Kardeşlerim, şunu unutmayın biz sırtımızda yumurta küfesi taşıyoruz, 85 milyonu yönetiyoruz. Çıkıp da bizim Filistin hassasiyetimizi sorgulayanlar er ya da geç mahcup olacaklardır. Bu vesileyle bir kez daha Gazze’yi gönülden selamlıyorum. 7 Ekim’den beri şehit düşen evlatları rahmetle yad ediyorum. 

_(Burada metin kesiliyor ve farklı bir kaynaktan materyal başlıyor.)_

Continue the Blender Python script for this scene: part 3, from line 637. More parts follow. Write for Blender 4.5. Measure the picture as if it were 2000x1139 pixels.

Değerli dava arkadaşlarım, bugün Türkiye’nin 8. Cumhurbaşkanı, milletin adamı, hizmeti ile gönüllerde taht kurmuş Turgut Özal’ın 31. yıl dönümü. Bir kez daha şükranla yad ediyorum. Rabbim kendisini cenneti ile müşerref eylesin diyorum ve bizim adımıza da bugün Topkapı’da anma törenine başta Efkan Bey olmak üzere oraya katıldılar. Allah yar ve yardımcımız olsun diyorum. Meclis çalışmalarnda başarılar diliyorum. Allah’a emanet olun.